On décrit ces criminels dont les actes teintés de sadisme surprennent un entourage habitué à les voir au sein de leur famille manifester leur attachement affectueux ; ces bons pères de famille tortionnaires à l’occasion d’une guerre.

Un amour débordant, rempli de prévenance, anticipant les besoins et les désirs peut être un amour pathogène éventuellement dangereux pour un être aimé trop fragile qui ne peut ni ne sait défendre son identité.

Communiquer est quelque fois une opération hasardeuse et risquée ; toute la stratégie éducative passe par là. Les parents comblent les besoins d’amour de soi et d’estime de soi de l’enfant en lui signifiant les limites de sa toute-puissance ce qui lui permet d’émettre des signaux qui traduisent ses désirs. La distribution des rôles est organisée comme une fonction vitale : on sait qui est qui, qui désire quoi et qui désire quoi pour qui.

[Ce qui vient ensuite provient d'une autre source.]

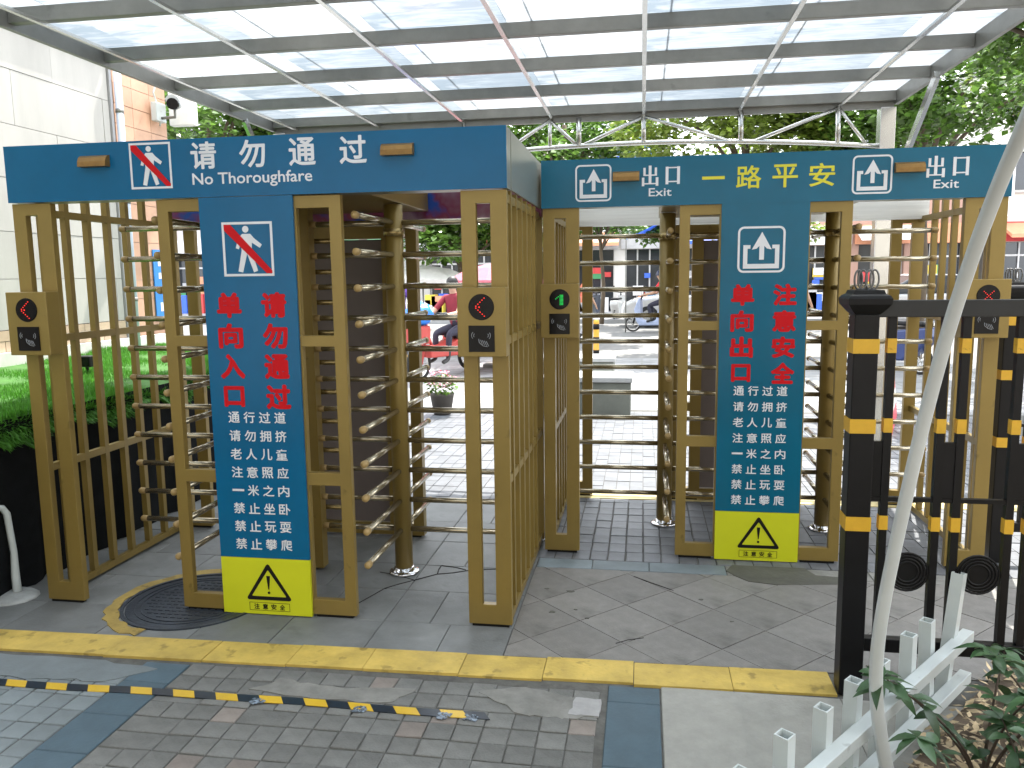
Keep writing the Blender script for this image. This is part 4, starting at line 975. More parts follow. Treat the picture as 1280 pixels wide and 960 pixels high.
# ------------------------------------------------------------------ trees
def leafcloud(centres, radii, n, size, seed, droop=0.2):
    g = np.random.default_rng(seed); C_ = np.array(centres); Rr = np.array(radii)
    wts = Rr[:,0]*Rr[:,1]; k = g.choice(len(C_), n, p=wts/wts.sum())
    d = g.normal(size=(n,3)); d /= np.linalg.norm(d,axis=1)[:,None]; rad = g.uniform(0.35, 1.0, n)**0.5
    c = C_[k] + d*rad[:,None]*Rr[k]
    s_ = g.uniform(0.6, 1.25, n)*size; a = g.uniform(0, 2*np.pi, n)
    # leaf axis outwards and drooping; normal mostly up
    ax = np.stack([np.cos(a), np.sin(a), -droop + g.uniform(-.5,.5,n)],1) + d*0.5; ax /= np.linalg.norm(ax,axis=1)[:,None]
    up = np.stack([g.normal(0,.45,n), g.normal(0,.45,n), np.ones(n)],1); sd = np.cross(ax, up); sd /= np.linalg.norm(sd,axis=1)[:,None]; nn = np.cross(sd, ax)
    V = np.empty((n,4,3)); V[:,0] = c; V[:,1] = c + ax*(s_*0.5)[:,None] + sd*(s_*0.30)[:,None] + nn*(s_*0.06)[:,None]
    V[:,2] = c + ax*s_[:,None]; V[:,3] = c + ax*(s_*0.5)[:,None] - sd*(s_*0.30)[:,None] + nn*(s_*0.06)[:,None]
    return V.reshape(-1,3)
def tree(x, y, h, cr, n, size, label, light=False, seed=0, base=None, clumps=26, squash=0.7, trunk=0.13):
    t = thing('street_tree', label, 'tree', (x, y, 0), 0, 'street trees'); r_ = random.Random(seed)
    zc = base if base is not None else h - cr*squash*1.1
    m = MB(); m.tube(smooth_path([(0,0,0),(0.05,0.03,zc*0.4),(-0.04,0,zc*0.8),(0.0,0.05,zc+cr*0.4)], 4), [trunk*(1-0.045*q) for q in range(13)], 10)
    cs, rs = [], []
    for k in range(clumps):
        a = r_.uniform(0, 2*math.pi); e = r_.uniform(-0.6, 1.0); q = r_.uniform(0.35, 0.95)
        c = (math.cos(a)*cr*q*math.cos(e*0.9), math.sin(a)*cr*q*math.cos(e*0.9), zc + cr*squash*(0.25 + q*math.sin(e)))
        s_ = cr*r_.uniform(0.22, 0.40); cs.append(c); rs.append((s_, s_, s_*0.6))
        if k % 3 == 0: m.tube(smooth_path([(0,0,zc*0.75),(c[0]*0.4,c[1]*0.4,zc*0.8+(c[2]-zc*0.8)*0.6),c], 3), [trunk*0.4*(1-0.12*i) for i in range(7)], 6)
    m.build('trunk', BARK, t)
    link('crown', raw_mesh('crown', leafcloud(cs, rs, n, size, seed), 4, LEAF2 if light else LEAF1), t)
    return t
tree(-7.9, 14.2, 5.8, 2.4, 9000, 0.17, 'leafy tree rising behind the pink tiled building and the security camera', False, 11)
tree(-6.2, 17.5, 5.2, 2.0, 7000, 0.17, 'yellow green tree just past the security camera, under the canopy edge', True, 12)
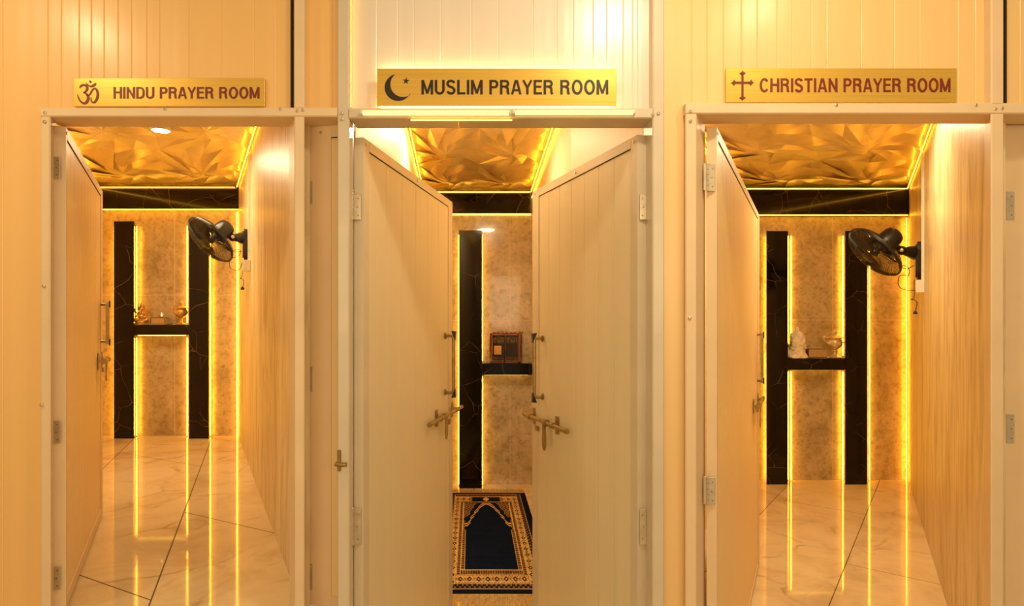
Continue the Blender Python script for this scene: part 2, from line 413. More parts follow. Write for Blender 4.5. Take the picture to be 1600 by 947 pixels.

L’art de communiquer s’apprend au quotidien. Quelques règles s’imposent. En choisissant arbitrairement dans le lot en voilà sept essentielles :

  • Savoir écouter est la donnée de base primordiale de toute bonne communication.
  • S’asseoir pour parler face à face et choisir le moment qui convient le mieux.
  • Dire son ressenti en employant le « je » en essayant de ne pas être en permanence en situation d’accusation.
  • Avoir la possibilité de dire ce que l’on pense en des termes non blessants pour autrui mais ne pas en être obligé, condition de la libre expression : il n’y a pas de liberté quand il y a obligation d’être libre, pas droit à la parole s’il s’agit d’une obligation.
  • Accepter l’idée d’une distribution équitable de la parole.
  • Ecouter le message et le reformuler afin d’être sûr d’avoir bien compris en cas de doute.
  • Ne pas hésiter à demander de l’aide quand il y a rupture de la communication ou dysfonctionnement.

Confort et réconfort s’ajoutent à la communication acceptable, nourrie d’un lien d’amour et de confiance unissant les membres d’une même famille.